Description of technique „Décalcage“

 

Georg Gaigl creates his very own and characteristic kind of art. He himself calls it Décalcage. The term and the technique follow Max Ernst’s Décalcomania., i.e. the casting of his backgrounds.

George Gaigl’s pictures arise from a long process: He works on fragments of magazine pictures or photos from the flea market that are already waste products of our media society and testify consumption and transience. He also uses video stills or other digital pictures, e.g. from the inexhaustible source of the internet. He scans them and then with computer joins these patterns together to create a new picture. The computer prints are now reversely pasted on wooden boards. In the following and most important step, the paper layers are being rubbed off for days. In this way, rips, holes and white spots are caused by chance.


Beholding his work these familiar fragments and colours touch our deep emotions: The artist allows us to associate the picture with our personal, intimate memories. (...)



“astonishing me”

 

Dr. Karin Dohrmann


“Homelessness is based on the loneliness of being.” Georg Gaigl´s “decalcages” may bring this dictum of Martin Heidegger to mind. However, Gaigl doesn’t see himself as a documentalist of  homelessness, but searches for whereabouts of  being - his world of ideas – in a world of generalized images. The waste products of the media society – photo-copies, magazine cut-outs, video stills and computer-generated images – are the main sources in his search. The central themes in Gaigl´s pictures are the “soft facts” - the thoughts, the awareness of life and the emotions of the individual. In condensing the essential, single figures become the bearers of this world of ideas, which forms the basis of the conceptual system of his art.


Zoomed up to a portrait format, figures are placed at the edges of the picture and almost vanish from the line of action. The gestures of pain, sadness and withdrawal display the inner life of the actors, amplified by the “lack of perspective” in the background. Focussed on their emotional conditions, the figures are related to text modules, which can on one hand be understood as the artist´s opinion, and on the other hand, as the ignition of new areas of association for the viewer. The words appear from the abstract background and are therefore rather a part of the pictorial composition than simple elements of communication. The figures and their gestures seem to merge with the expressive colouring of the undefined space. Nevertheless, the associative character of the colour of these surreal landscape-fragments reinforces the semantic significance of the actors.
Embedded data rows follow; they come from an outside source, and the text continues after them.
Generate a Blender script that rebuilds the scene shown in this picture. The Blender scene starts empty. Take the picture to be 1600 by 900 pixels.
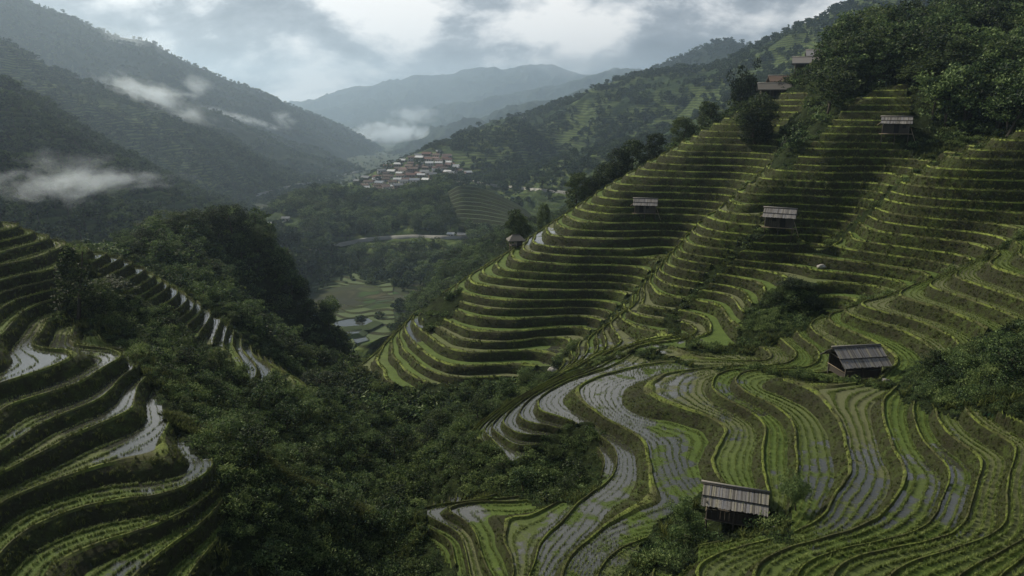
import bpy, math, random, time
import numpy as np
from mathutils import Vector, Matrix
T0 = time.time()
random.seed(7); rng = np.random.default_rng(7)
VEG = True

# ------------------------------------------------------------------ camera, world, sun, exposure
SC = bpy.context.scene
COL = SC.collection
F_PX, PITCH = 1150.0, math.radians(14.15)
CP, SP = math.cos(PITCH), math.sin(PITCH)
cam_data = bpy.data.cameras.new('camera'); cam = bpy.data.objects.new('camera', cam_data); COL.objects.link(cam)
cam_data.sensor_width = 36.0; cam_data.lens = 36.0*F_PX/1600.0
cam_data.clip_start = 0.5; cam_data.clip_end = 60000
cam.location = (0, 0, 0); cam.rotation_euler = (math.pi/2-PITCH, 0, 0)
SC.camera = cam
SC.view_settings.view_transform = 'Standard'; SC.view_settings.look = 'None'
SC.view_settings.exposure = 0.62; SC.view_settings.gamma = 1.0
SC.render.film_transparent = False
cy = SC.cycles
cy.use_denoising = True; cy.use_adaptive_sampling = False
try: cy.denoiser = 'OPENIMAGEDENOISE'
except Exception: pass
cy.max_bounces = 6; cy.diffuse_bounces = 2; cy.glossy_bounces = 2; cy.transmission_bounces = 2; cy.volume_bounces = 2
cy.transparent_max_bounces = 8; cy.volume_step_rate = 1.0; cy.volume_max_steps = 64
cy.caustics_reflective = False; cy.caustics_refractive = False

SUN_EL, SUN_AZ = math.radians(38), math.radians(-50)      # azimuth measured from +Y (view direction) towards +X
sun_dir = Vector((math.sin(SUN_AZ)*math.cos(SUN_EL), math.cos(SUN_AZ)*math.cos(SUN_EL), math.sin(SUN_EL)))
sd = bpy.data.lights.new('sun', 'SUN'); sd.energy = 3.4; sd.angle = math.radians(5); sd.color = (1.0, 0.90, 0.70)
so = bpy.data.objects.new('sun', sd); COL.objects.link(so); so.rotation_euler = sun_dir.to_track_quat('Z', 'Y').to_euler()

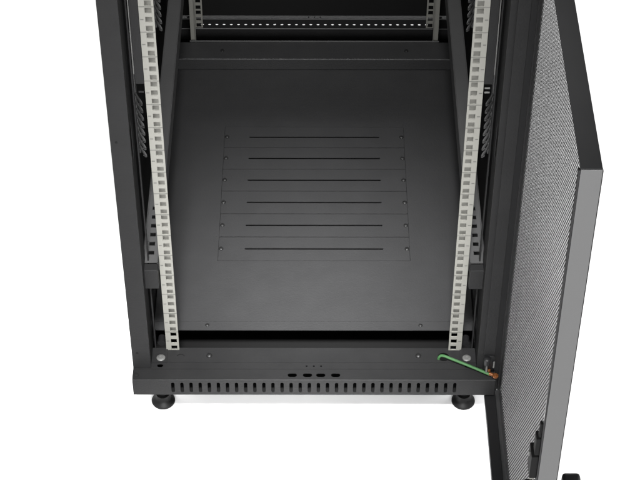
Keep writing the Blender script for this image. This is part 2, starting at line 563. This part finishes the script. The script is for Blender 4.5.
box(bm, DX0 - 0.0015, 0.3020, DY0 + 0.004, DY1 - 0.004, DZ0 + T + 0.0002, DZ0 + T + 0.0045, 0.0008)
obj('bottom_shade', bm, 'plastic', door)  # black strip added to put shade on the bottom flange
bm = new()
box(bm, 0.2790, 0.3055, DY1 - 0.0030, DY1 + 0.0002, DZ0 + 0.0005, -0.0085, 0.0008)
obj('hinge_shade', bm, 'plastic', door)  # black box stands in for the shadow below the hinge stile

# perforated sheet: staggered six-sided holes
ROW = 0.0050
PITCH = ROW / math.cos(math.radians(30))
HOLE = 0.72
verts, faces = [], []
ny = int((MY1 - MY0) / PITCH) + 1
nz = int((MZ1 - MZ0) / ROW) + 1
R = PITCH / math.sqrt(3)
xm = 0.3091
for j in range(nz):
    for i in range(ny):
        cy = MY0 + (i + (0.5 if j % 2 else 0.0)) * PITCH
        cz = MZ0 + j * ROW
        if cy < MY0 - 0.001 or cy > MY1 + 0.003 or cz > MZ1: continue
        b = len(verts)
        for r in (R, R * HOLE):
            for k in range(6):
                a = math.radians(30 + 60 * k)
                verts.append((xm, cy + r * math.cos(a), cz + r * math.sin(a)))
        for k in range(6):
            l = (k + 1) % 6
            faces.append((b + k, b + l, b + 6 + l, b + 6 + k))
me = bpy.data.meshes.new('perforated_sheet')
me.from_pydata([tuple(Vector(v) - ROOT) for v in verts], [], faces)
me.materials.append(M['mesh'])
ps = bpy.data.objects.new('perforated_sheet', me)
COL.objects.link(ps); ps.parent = door
ORIGIN[ps.name] = Vector(ROOT)
sol = ps.modifiers.new('thickness', 'SOLIDIFY'); sol.thickness = 0.0003; sol.offset = 0

# swing handle outside, lock gear inside
bm = new()
box(bm, 0.3112, 0.3200, -0.5980, -0.5740, 0.2300, 0.3700, 0.003, 3)
box(bm, 0.3201, 0.3440, -0.5960, -0.5760, 0.2400, 0.4020, 0.005, 3)
obj('handle', bm, 'plastic', door, True)
bm = new()
box(bm, 0.2838, 0.3000, -0.6005, -0.5720, 0.3700, 0.4700, 0.001)
latch = obj('lock_case', bm, 'door', door)
for y1, z0, z1, x0 in ((-0.5930, 0.4990, 0.5240, 0.2800), (-0.5850, 0.4640, 0.4950, 0.2775), (-0.5750, 0.4180, 0.4600, 0.2745), (-0.5780, 0.3300, 0.3900, 0.2730)):
    bm = new(); box(bm, x0, 0.2835, -0.6000, y1, z0, z1, 0.0008)
    obj('cam', bm, 'dark', latch)
bm = new()
tube(bm, [(0.2740, -0.5860, 0.4480), (0.2740, -0.5860, 0.4560)], 0.0022, n=12)
obj('screw', bm, 'steel', latch, True)
bm = new(); box(bm, 0.2770, 0.2834, -0.5900, -0.5800, 0.4030, 0.4110, 0.0006)
obj('pin', bm, 'zinc', latch)

# hinge at the foot of the door, with the bonding lug and the green earth wire
bm = new()
lathe(bm, (0.2830, -0.0560, 0.030), [(0, -0.001), (0.0062, 0), (0.0062, 0.012), (0.0050, 0.013), (0, 0.0135)], 20)
box(bm, 0.2790, 0.2960, -0.0520, -0.0475, 0.0080, 0.0420, 0.001)
hinge = obj('hinge', bm, 'plastic', door, True)
bm = new()
tube(bm, [(0.2835, -0.0560, 0.010), (0.2835, -0.0560, 0.0295)], 0.0018, n=12)
tube(bm, [(0.2950, -0.0560, 0.020), (0.2950, -0.0560, 0.0330)], 0.0014, n=12)
obj('hinge_pin', bm, 'steel', hinge, True)

bm = new()
pts = smooth_curve([(0.2075, -0.0200, -0.006), (0.2080, -0.0190, 0.004), (0.2140, -0.0195, 0.0085), (0.2300, -0.0275, 0.0085), (0.2620, -0.0440, 0.0075), (0.2900, -0.0590, 0.0060)], 8)
tube(bm, pts, 0.0026, 0.0021, 12)
wire = obj('earth_wire', bm, 'wire', cab, True, 'green earth wire from base hole to door hinge')
bm = new()
tube(bm, [(0.2885, -0.0580, 0.0072), (0.2945, -0.0605, 0.0072)], 0.0030, n=12)
lathe(bm, (0.2985, -0.0620, 0.0050), [(0.0022, 0), (0.0050, 0), (0.0050, 0.0026), (0.0022, 0.0030), (0.0020, 0.0055), (0, 0.006)], 18)
box(bm, 0.2860, 0.2905, -0.0560, -0.0520, 0.0080, 0.0130, 0.001)
obj('lug', bm, 'copper', wire, True)

# ------------------------------------------------------------------ camera
cd = bpy.data.cameras.new('camera')
cam = bpy.data.objects.new('camera', cd)
COL.objects.link(cam)
scene.camera = cam
C = Vector((0.00111137, -2.04703972, 2.25025857))
pit, yaw, roll, f = 0.772072407, 0.00407824295, 0.00436674308, 1817.98913
fw = Vector((math.sin(yaw) * math.cos(pit), math.cos(yaw) * math.cos(pit), -math.sin(pit)))
rt = Vector((math.cos(yaw), -math.sin(yaw), 0))
up = rt.cross(fw)
r2 = rt * math.cos(roll) + up * math.sin(roll)
u2 = -rt * math.sin(roll) + up * math.cos(roll)
mw = Matrix((r2, u2, -fw)).transposed().to_4x4()
mw.translation = C
cam.matrix_world = mw
cd.sensor_width = 36
cd.lens = f / 640 * 36
cd.clip_start = 0.05
cd.clip_end = 200

# ------------------------------------------------------------------ light: a white studio
w = bpy.data.worlds.new('World')
scene.world = w
w.use_nodes = True
wn = w.node_tree.nodes
wl = w.node_tree.links.new
bg = wn['Background']
bg.inputs['Color'].default_value = (1, 1, 1, 1)
# world light shaped by direction: bright in front, dim behind to darken the door top
wt = wn.new('ShaderNodeTexCoord')
wsep = wn.new('ShaderNodeSeparateXYZ'); wl(wt.outputs['Generated'], wsep.inputs[0])
wm = wn.new('ShaderNodeMapRange'); wm.interpolation_type = 'SMOOTHSTEP'
wm.inputs['From Min'].default_value = 0.55
wm.inputs['From Max'].default_value = -0.35
wm.inputs['To Min'].default_value = 0.03
wm.inputs['To Max'].default_value = 0.85
wl(wsep.outputs['Y'], wm.inputs['Value'])
wl(wm.outputs[0], bg.inputs['Strength'])

def softbox(name, loc, target, sx_, sy_, power):
    l = bpy.data.lights.new(name, 'AREA')
    l.shape = 'RECTANGLE'; l.size = sx_; l.size_y = sy_; l.energy = power
    o = bpy.data.objects.new(name, l)
    COL.objects.link(o)
    o.location = loc
    o.rotation_euler = (Vector(target) - Vector(loc)).to_track_quat('-Z', 'Y').to_euler()
    return o
softbox('softbox_key', (0.5, -4.6, 2.5), (0, 0, 0.2), 3.4, 1.6, 400)
softbox('fill_side', (-3.4, 0.6, 2.2), (-0.8, 0.7, -0.1), 1.6, 1.2, 75)  # unseen fills, added to whiten the ground on both sides
softbox('fill_side', (3.4, 0.6, 2.2), (0.9, 0.7, -0.1), 1.6, 1.2, 75)
softbox('fill_back', (0.0, 3.4, 0.9), (0, 1.1, -0.1), 2.0, 0.7, 50)  # unseen fill, added to whiten the ground behind the cabinet
sl = bpy.data.lights.new('spot_interior', 'SPOT')
sl.energy = 2700; sl.spot_size = math.radians(14); sl.spot_blend = 1.0; sl.shadow_soft_size = 0.22
so = bpy.data.objects.new('spot_interior', sl); COL.objects.link(so)
so.location = (-0.05, -1.40, 2.75)
so.rotation_euler = (Vector((0.00, 0.085, 0)) - so.location).to_track_quat('-Z', 'Y').to_euler()
tl = bpy.data.lights.new('fill_overhead', 'SPOT')  # unseen spot added above to brighten the beams and floor
tl.energy = 210; tl.spot_size = math.radians(24); tl.spot_blend = 0.8; tl.shadow_soft_size = 0.2
to = bpy.data.objects.new('fill_overhead', tl); COL.objects.link(to)
to.location = (0.0, 0.46, 3.2)

vs_ = scene.view_settings
vs_.view_transform = 'Standard'
vs_.look = 'None'
vs_.gamma = 1
vs_.exposure = 0
vs_.use_curve_mapping = False
scene.cycles.max_bounces = 10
Through the interaction of gesture and text, Gaigl expresses the violability, alienation, yearning and anchoring of the individual.
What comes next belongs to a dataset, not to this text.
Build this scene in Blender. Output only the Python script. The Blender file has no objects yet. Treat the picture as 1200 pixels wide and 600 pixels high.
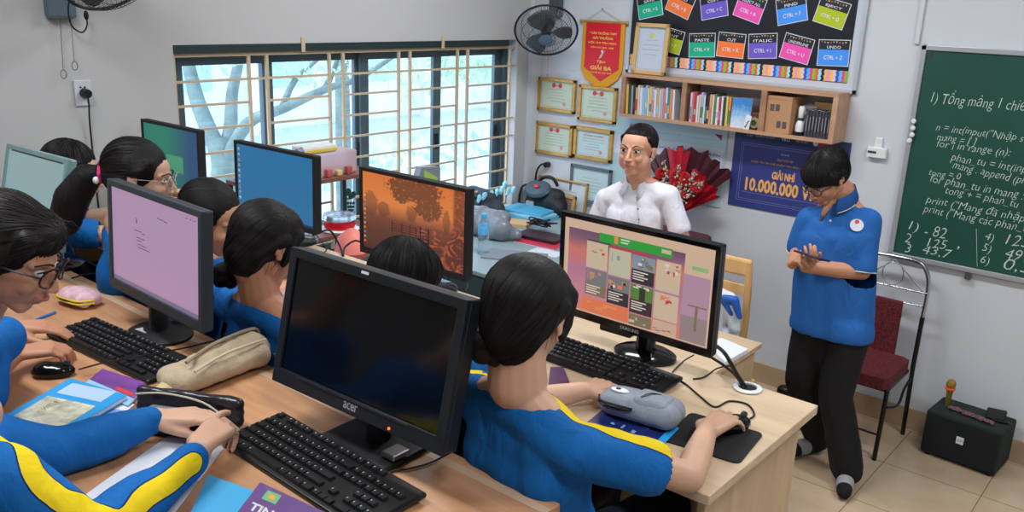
import bpy, bmesh, math, random
import numpy as np
from mathutils import Vector, Matrix, Euler, noise

random.seed(7)
PI = math.pi
SC = bpy.context.scene
COL = SC.collection
V = Vector

# ---------------------------------------------------------------- camera facts
CAM = V((0.0, 0.0, 2.25))
FPX = 1027.1
def _axes():
    yaw, pit, rol = math.radians(-39.35), math.radians(16.361), math.radians(2.189)
    f = V((math.cos(pit) * math.sin(yaw), math.cos(pit) * math.cos(yaw), -math.sin(pit)))
    r = f.cross(V((0, 0, 1))).normalized(); u = r.cross(f)
    return (r * math.cos(rol) + u * math.sin(rol), -r * math.sin(rol) + u * math.cos(rol), f)
RX, UP, FW = _axes()
def ray(px, py): return RX * ((px - 600) / FPX) + UP * ((300 - py) / FPX) + FW
def pz(px, py, z): d = ray(px, py); return CAM + d * ((z - CAM.z) / d.z)
def py_(px, py, y): d = ray(px, py); return CAM + d * ((y - CAM.y) / d.y)
def px_(px, py, x): d = ray(px, py); return CAM + d * ((x - CAM.x) / d.x)
def pd(px, py, dep): return CAM + ray(px, py) * dep

WX, WY = -3.88, 4.93          # window wall plane x, front wall plane y
PLAT, DT = 0.53, 1.28         # computer platform level, computer desk top level

# ---------------------------------------------------------------- materials
def srgb(c):
    return tuple(((v / 255) / 12.92 if v / 255 <= 0.04045 else (((v / 255) + 0.055) / 1.055) ** 2.4) for v in c) + (1,)
_mats = {}
def mat(name, rgb, rough=0.6, metal=0.0, bump=0.0, bscale=60, var=0.0, vscale=4, spec=0.5, trans=0.0, emit=0.0, ior=1.45, coat=0.0, stretch=None):
    if name in _mats: return _mats[name]
    m = bpy.data.materials.new(name); m.use_nodes = True
    nt = m.node_tree; b = nt.nodes['Principled BSDF']
    c = srgb(rgb)
    b.inputs['Base Color'].default_value = c
    b.inputs['Roughness'].default_value = rough
    b.inputs['Metallic'].default_value = metal
    b.inputs['Specular IOR Level'].default_value = spec
    b.inputs['IOR'].default_value = ior
    b.inputs['Coat Weight'].default_value = coat
    if trans: b.inputs['Transmission Weight'].default_value = trans
    if emit:
        b.inputs['Emission Color'].default_value = c
        b.inputs['Emission Strength'].default_value = emit
    tc = nt.nodes.new('ShaderNodeTexCoord')
    src = tc.outputs['Object']
    if stretch:
        mp = nt.nodes.new('ShaderNodeMapping'); mp.inputs['Scale'].default_value = stretch
        nt.links.new(src, mp.inputs['Vector']); src = mp.outputs['Vector']
    if var:
        n = nt.nodes.new('ShaderNodeTexNoise'); n.inputs['Scale'].default_value = vscale; n.inputs['Detail'].default_value = 5
        nt.links.new(src, n.inputs['Vector'])
        r = nt.nodes.new('ShaderNodeValToRGB')
        r.color_ramp.elements[0].position = 0.3; r.color_ramp.elements[1].position = 0.7
        r.color_ramp.elements[0].color = tuple(v * (1 - var) for v in c[:3]) + (1,)
        r.color_ramp.elements[1].color = tuple(min(1, v * (1 + var)) for v in c[:3]) + (1,)
        nt.links.new(n.outputs['Fac'], r.inputs['Fac']); nt.links.new(r.outputs['Color'], b.inputs['Base Color'])
    if bump:
        n2 = nt.nodes.new('ShaderNodeTexNoise'); n2.inputs['Scale'].default_value = bscale; n2.inputs['Detail'].default_value = 3
        nt.links.new(src, n2.inputs['Vector'])
        bp = nt.nodes.new('ShaderNodeBump'); bp.inputs['Strength'].default_value = bump; bp.inputs['Distance'].default_value = 0.01
        nt.links.new(n2.outputs['Fac'], bp.inputs['Height']); nt.links.new(bp.outputs['Normal'], b.inputs['Normal'])
    _mats[name] = m
    return m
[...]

To round off this imagination, he breaks open the surface by processing the picture, causing

cracks and holes - violations which do not even spare the figures.


If the individuals in his early pictures appear to have the possibility of acting out their emotions in the dreamlike-abstract world, in his new pictures these possibilities are removed. The figures withdraw, become small in a cloudy atmosphere without perspective. Their gestures are reduced and their attitudes demonstrate a withdrawal into themselves. In his new works, Gaigl widens the pictorial speech of his pictures by means of views of cities and landscapes. The human being is lost in civilisation, becomes a foreign body. These are backdrops which can be replaced at any time and which clarify the phenomenon of globalisation. Wherever humans are found, their surroundings and problems are the same the world over.  The scenes of cities and landscapes become the bearers of moods, and projections of single fragments of life. The texts are now clearly structured at the edge of the picture and have the function of subtitles to the figures and scenery. Linked in this way they develop a new form of expression.


Gaigl´s pictures have developed from images of powerful gestures and colours to those of disquieting, familiar landscapes in pastel colours; in which the withdrawn individual is threatened by his existential environment. His new works are reflections on globalisation. They are icons of the cocooning-tendencies in our society.